I must say Ukraine is fighting shockingly well, given what were opinions of their chances of success at the very beginning of the campaign. The bloody stalemate is quite real - but if Ukrainians will receive AA-weapons, this might radically change the situation on the ground. It might be that perspective which is forcing Russian command to push for unrealistic goals. Maybe Russians still think it's one more effort, one more effort and Ukrainian army will break. The question is whether they are getting reliable intel at all.

This seems increasingly a war driven by political, not military realities.

Shadow said...

Some possible consequences of financial sanctions

1. India and Russia discussing rupee-ruble swap for oil.

2. Saudi Arabia and China discussing oil for yuan.

Up until now, almost all international oil purchases have been done in U.S. dollars -- the Petro-dollar. The more countries that do this, it is likely the U.S. dollar becomes weaker.
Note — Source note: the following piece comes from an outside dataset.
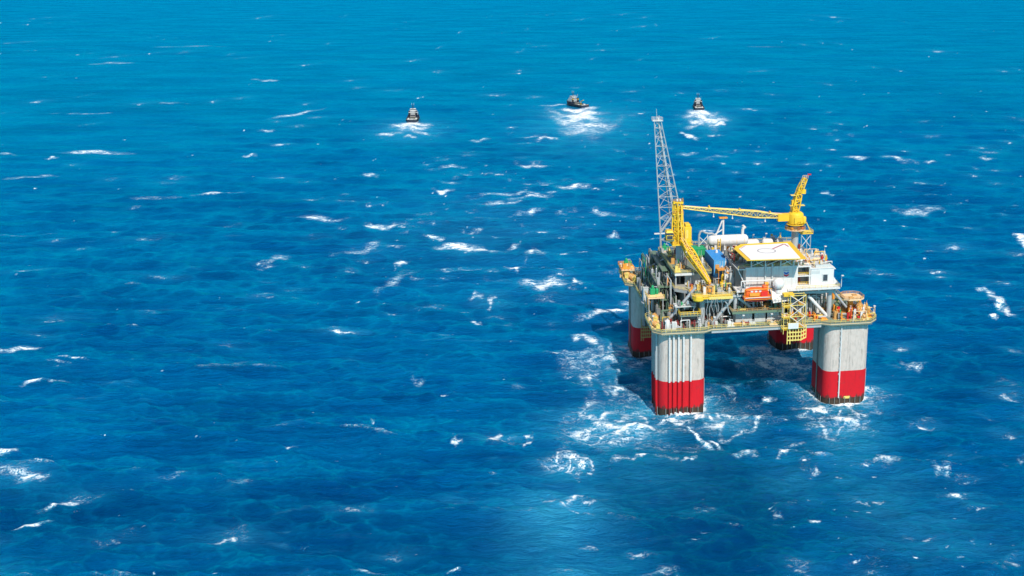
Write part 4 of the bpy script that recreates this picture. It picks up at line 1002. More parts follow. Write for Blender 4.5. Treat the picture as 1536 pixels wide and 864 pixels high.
G = thing('exhaust_pipe_loop', 'bare silver pipe bent over a small braced frame left of the long white tank', 'pipe', GO)
MB().path([(15.6,38,50),(15.8,38,58.6),(16.3,38,60.0),(17.2,38,60.4),(18.2,38,59.7),(19.6,38,59.2),(21.4,38,59.2),(22.4,38,58.4),(22.6,38,57.4)], .42, 8).build('bent_pipe', 'galvanised', G, GO, smooth=True)
MB().tube((19.4,38,50),(19.4,38,59),.2).tube((15.8,38,58),(19.4,38,54.6),.15).tube((15.8,38,54.2),(19.4,38,58.2),.15).tube((15.8,38,54.2),(19.4,38,50.6),.15).build('braced_frame', 'white', G, GO)

def container(nm, label, a, b, top, side, cat='container'):
    o = ((a[0]+b[0])/2, (a[1]+b[1])/2, a[2]); t = thing(nm, label, cat, o)
    s = MB().box(a, b); 
    s.build('shell', side, t, o)
    e = .12; m = MB()
    for x in (a[0], b[0]):
        for y in (a[1], b[1]): m.box((x-e,y-e,a[2]-.01),(x+e,y+e,b[2]+.02))
    for z in (a[2], b[2]): m.beam((a[0],a[1]-.02,z),(b[0],a[1]-.02,z),.2,.24).beam((a[0]-.02,a[1],z),(a[0]-.02,b[1],z),.2,.24).beam((b[0]+.02,a[1],z),(b[0]+.02,b[1],z),.2,.24)
    m.build('corner_frame', top, t, o)
    n = max(2, int((b[1]-a[1])/1.1)); m = MB()
    for k in range(n):
        y = a[1]+(k+.5)*(b[1]-a[1])/n; m.box((a[0]+.15,y-.18,b[2]),(b[0]-.15,y+.18,b[2]+.07)); m.box((a[0]-.07,y-.18,a[2]+.2),(a[0],y+.18,b[2]-.2))
    m.build('ribs', side, t, o)
    mid = (a[0]+b[0])/2
    for x0, x1, xb in ((a[0]+.3, mid-.08, mid-.5), (mid+.08, b[0]-.3, mid+.5)):
        d = MB().box((x0,a[1]-.1,a[2]+.2),(x1,a[1]-.01,b[2]-.25)).build('door', top, t, o)
        MB().tube((xb,a[1]-.15,a[2]+.3),(xb,a[1]-.15,b[2]-.3),.06).build('lock_bar', 'white', d, o)
    return t
# stand for the blue unit
MB().box((16.3,12.5,45.15),(23.2,32,47.3)).build('equipment_stand', 'dark_steel', P)
bl = container('equipment_container', 'large blue ribbed container unit right of the lowered crane boom', (16.8,13.5,47.35), (22.4,30.5,54.2), 'container_blue', 'container_side_blue')
MB().box((17.2,13.28,49),(18.8,13.38,52.6)).build('orange_door', 'rust_orange', bl, (19.6,22,47.35))
MB().box((19.6,13.27,51.5),(20.2,13.38,52.0)).box((21.2,13.27,51.5),(21.8,13.38,52.0)).build('vent_plate', 'white', bl, (19.6,22,47.35))
container('waste_skip', 'green box container standing beside the yellow crane, behind the blue unit', (12.6,33,50.65), (17.8,40,53.9), 'green', 'green')
OO = (23, 9, 47)
os_ = thing('orange_staircase', 'orange access stairs dropping to the right in front of the blue container', 'staircase', OO)
MB().box((17.4,9.6,51.1),(22.8,12.8,51.4)).build('landing', 'orange', os_, OO)
MB().rail([(17.4,9.6,51.4),(22.8,9.6,51.4)], r=.07, step=1.3).build('landing_rail', 'rust_orange', os_, OO)
m = MB()
for y in (7.0, 8.5): m.beam((20.2,y,51.3),(26.6,y,46.4),.2,.5)
for k in range(12): m.box((20.4+k*.52,7.1,51.6-k*.44),(20.9+k*.52,8.4,51.75-k*.44))
m.build('flight', 'orange', os_, OO)
MB().tube((20.2,6.9,53.0),(26.6,6.9,47.6),.12).build('stair_rail', 'orange', os_, OO)
for x, y in ((17.8,9.9),(22.4,9.9)): MB().tube((x,y,45.1),(x,y,51.1),.11).build('post', 'orange', os_, OO)
SO = (19, 16, 55)
O2 = thing('upper_staircase', 'white stair frame with red treads left of the helicopter deck', 'staircase', (24,12,50))
MB().path([(23.3,6,46.9),(23.3,6,57.2),(25,6.5,59.4)], .2).path([(23.3,12,50),(23.3,12,57.8),(26,12,59.6)], .2).build('frame', 'tan', O2, (24,12,50))
m = MB()
for k in range(9): m.box((22.5,6+k*.7,50+k*.95),(24.2,6.6+k*.7,50.15+k*.95))
m.build('treads', 'maroon', O2, (24,12,50))
for k in range(5): MB().box((22.3,6,50.6+k*1.6),(23.0,12,50.75+k*1.6)).build('landing', 'white', O2, (24,12,50))

# lifeboat in its davit
LO = (28.6, -7.4, 43.4); LB = thing('lifeboat', 'enclosed orange lifeboat with red hull hanging in front of the white quarters wall', 'lifeboat', LO)
def loft(st, n=12):
    m = MB(); vs = []; fs = []
    for x, hw, z0, z1, hz in st:
        for k in range(n):
            t = 2*math.pi*k/n; c, s = math.cos(t), math.sin(t)
            vs.append((x, math.copysign(abs(c)**.6, c)*hw, (z0+z1)/2+math.copysign(abs(s)**.75, s)*(z1-z0)/2))
    for i in range(len(st)-1):
        for k in range(n): fs.append((i*n+k, i*n+(k+1) % n, (i+1)*n+(k+1) % n, (i+1)*n+k))
    fs += [tuple(range(n)), tuple(range(len(st)*n-1, (len(st)-1)*n-1, -1))]
    return m.add(vs, fs)
hull = loft([(-5.0,.5,.9,1.6,0),(-4.6,1.2,.4,1.8,0),(-3,1.7,0,1.9,0),(0,1.8,-.1,1.9,0),(3,1.7,0,1.9,0),(4.6,1.1,.4,1.9,0),(5.1,.3,1.1,1.9,0)], 14).build('hull', 'hull_red', LB, smooth=True)
MB().prism([(-4.9,-.9),(-3.4,-1.85),(3.4,-1.85),(4.9,-.8),(4.9,.8),(3.4,1.85),(-3.4,1.85),(-4.9,.9)], 1.55, 1.75).build('fender', 'orange', hull)
can = loft([(-4.5,.7,1.6,2.9,0),(-4.0,1.3,1.5,3.9,0),(-2,1.55,1.5,4.4,0),(1.0,1.55,1.5,4.4,0),(3,1.5,1.5,4.0,0),(4.3,1.0,1.6,3.1,0)], 14).build('canopy', 'lifeboat_orange', LB, smooth=True)
for x in (-2.6,-1.1,.4): MB().box((x,-1.60,3.2),(x+.9,-1.45,3.7)).build('window', 'white', can)
MB().box((-3,-1.78,2.0),(.6,-1.58,3.0)).build('side_hatch', 'orange', can); MB().box((1.2,-1.80,1.7),(3.6,-1.4,3.4)).build('entry_door', 'hull_red', can); MB().tube((-4.6,-1.95,1.5),(4.6,-1.95,1.5),.12).build('grab_rope', 'white', can); MB().box((2.1,-1.2,3.7),(3.6,1.2,4.9)).build('steering_dome', 'lifeboat_orange', can, bevel=.25)
MB().tube((-2.8,0,4.3),(-2.8,0,5.3),.1).tube((3,0,4.6),(3,0,5.4),.1).build('lifting_hook', 'galvanised', can)
m = MB(); 
for x in (-4.9, 4.9): m.beam((x,-2.1,.6),(x,-2.1,4.3),.16,.16)
m.beam((-4.9,-2.1,4.3),(4.9,-2.1,4.3),.16,.16).beam((-4.9,-2.1,1.0),(4.9,-2.1,1.0),.16,.16).build('guard_frame', 'orange', LB)
DO = (28.6,-5,46); DV = thing('lifeboat_davit', 'white pipe davit frame standing over the orange lifeboat', 'davit', DO)
for x in (23.2, 34.4): MB().tube((x,-5.0,46.95),(x,-5.0,50.6),.24,n=8).build('davit_post', 'white', DV, DO); MB().path([(x+.6,-5,48.6),(x+.6,-7.4,50.2),(x+.6,-7.4,49)], .2).build('davit_arm', 'panel_grey', DV, DO)
MB().tube((23.2,-5.0,50.6),(35.6,-5.0,50.6),.26,n=8).build('top_beam', 'white', DV, DO); MB().tube((23.2,-5.6,48.9),(34.4,-5.6,48.9),.14).build('lower_beam', 'dark_steel', DV, DO)
MB().box((32.0,-5.8,46.95),(33.6,-4.9,49.6)).lathe((32.8,-5.5,49.4),[(.7,-.7),(.7,.7)],12,'x').build('winch_unit', 'orange', DV, DO)
LB.scale = (1.06, 1.05, 1.22)
# radome and white slope in front of the quarters
RO = (37.4,-5,46.9); RD = thing('radome', 'round white radome standing against the quarters wall right of the lifeboat', 'radome', RO)
MB().lathe((37.4,-5.6,47.2), [(.9,0),(1.9,.6),(2.25,1.5),(2.3,2.2),(2.05,3.2),(1.4,3.9),(.7,4.25),(.1,4.3)], 20).build('dome', 'white', RD, RO, smooth=True)
MB().lathe((37.4,-5.6,45.6), [(1.2,0),(1.2,1.6)], 14).build('dome_base', 'white', RD, RO)
m = MB().add([(34.6,-9.2,42.9),(41.2,-9.2,43.6),(41.6,-5,46.9),(34.6,-5,46.6),(34.6,-9.2,42.7),(41.2,-9.2,43.4),(41.6,-5,46.7),(34.6,-5,46.4)], [(0,1,2,3),(7,6,5,4),(0,4,5,1),(1,5,6,2),(2,6,7,3),(3,7,4,0)])
ch = thing('evacuation_chute', 'sloping white chute platform below the round radome', 'chute', (38,-7,44)); m.build('slope', 'white', ch, (38,-7,44))
MB().rail([(34.6,-9.2,42.9),(41.2,-9.2,43.6)], r=.07, step=1).build('chute_rail', 'panel_grey', ch, (38,-7,44))
for k in range(5): MB().box((35.2+k*1.2,-8.8+k*.5,43.3+k*.5),(35.9+k*1.2,-8.0+k*.5,44.0+k*.5)).build('canister', 'white' if k % 2 else 'panel_grey', ch, (38,-7,44))

# yellow stair tower and hanging barrier
def stair_tower():
    o = (42,-12,34); t = thing('stair_tower', 'tall braced yellow stair tower hanging on the front edge below the quarters', 'stair tower', o)
    xs = (38.0, 40.4, 46.4); y0, y1 = -12.4, -9.6
    for x in xs:
        for y in (y0, y1): MB().beam((x,y,31.2 if x < 41 else 33.4),(x,y,46.6 if x > 39 else 44),.2,.2).build('corner_post', 'pale_yellow', t, o)
    for x in xs:
        pass
    for z in (33.6, 38.0, 42.4, 46.2):
        m = MB()
        for y in (y0, y1): m.beam((xs[0 if z < 44 else 1],y,z),(xs[2],y,z),.2,.22)
        for x in xs[0 if z < 44 else 1:]: m.beam((x,y0,z),(x,y1,z),.2,.22)
        m.build('ring_beam', 'pale_yellow', t, o)
        MB().box((xs[0],y0+.1,z-.9),(xs[1],y1-.1,z-.75)).build('landing', 'safety_yellow', t, o) if z < 44 else None
        if z < 46: 
            MB().box((44.0,y0+.1,z-.05),(46.2,y1-.1,z+.12)).build('landing', 'orange', t, o)
            MB().rail([(44,y0,z+.1),(46.3,y0,z+.1)], r=.09, step=.7, h=1.2).build('landing_rail', 'rust_orange', t, o)
            MB().rail([(xs[0],y0,z-.8),(xs[1],y0,z-.8)], r=.08, step=.8, h=1.1).build('landing_rail', 'safety_yellow', t, o)
    for z0, z1 in ((33.6,38.0),(38.0,42.4),(42.4,46.2)):
        MB().tube((xs[1],y0,z0),(xs[2],y0,z1),.13).tube((xs[2],y0,z0),(xs[1],y0,z1),.13).build('cross_brace', 'white', t, o)
        m = MB(); 
        for y in (-11.6,-10.4): m.beam((41.2,y,z1-.2),(45.2,y,z0+.2),.14,.4)
        for k in range(10): m.box((41.3+k*.4,-11.5,z1-.35-k*.4),(41.65+k*.4,-10.5,z1-.28-k*.4))
        m.build('stair_flight', 'safety_yellow', t, o)
    MB().box((38.4,-10.6,45.4),(42.4,-8.0,46.4)).build('top_landing', 'safety_yellow', t, o)
    for z in (35,36.2,37.4,39.5,40.8): pass
stair_tower()
def barrier(name, label, o, w1, w2, mat, rz=0):
    t = thing(name, label, 'barrier', o, rz=YAW+rz, group='grid barriers hanging below the deck')
    m = MB(); zs = [0,-1.55,-3.1,-4.65]; nx = 5
    for k in range(nx+1): m.beam((k*w1/nx,0,.2),(k*w1/nx,0,-5.0 if k not in (0,1) else -6.2),.34,.3)
    for z in zs: m.beam((0,-.05,z),(w1,-.05,z),.3,.42)
    m.build('front_grid', mat, t)
    m = MB(); dx, dy = w2*.93, w2*.45
    for k in range(1,3): m.beam((w1+k*dx/2,k*dy/2,.7),(w1+k*dx/2,k*dy/2,-4.4),.34,.3)
    for z in zs: m.beam((w1,0,z),(w1+dx,dy,z+.5),.3,.42)
    m.build('angled_grid', mat, t)
    for x in (0.3, w1-.3): MB().beam((x,.3,.2),(x,1.6,3),.25,.25).build('hanger', mat, t)
    return t
b1 = barrier('grid_barrier', 'pale yellow square grid barrier under the stair tower', (39.9,-11.6,33.0), 5.4, 2.4, 'pale_yellow')
sg = thing('white_sign', 'blank white board fixed above the pale yellow grid barrier', 'board', (41.8,-12.75,34.4)); MB().box((-2,-.06,-1.1),(2,.06,1.1)).build('panel', 'white', sg); MB().box((-2.1,.06,-1.2),(2.1,.16,1.2)).build('backing', 'pale_yellow', sg)
b2_ = barrier('grid_barrier', 'dull orange square grid barrier between the two left columns', (-6.4,51.5,15.6), 4.6, 1.8, 'rust_orange')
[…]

https://www.investopedia.com/articles/forex/072915/how-petrodollars-affect-us-dollar.asp

Anonymous said...

Russians lost 15K men in ten years in Afghanistan. Now lost 7K in three weeks. Tank losses like this haven't been seen since WWII.

John said...

@David- I remember you pointing out to me years ago that small proxy states sometimes get very good at manipulating their bigger backers, like the way South Vietnam kept the US from making peace with the north for years. So far, anyway, Ukraine has no interest in a peace deal that cedes one inch of territory to Russia. The US and the EU may want them to accept a such a deal to limit the threat of nuclear escalation, but they are doing all the fighting and therefore have all the leverage they need to prevent that from happening. Much of this is beyond US or EU control.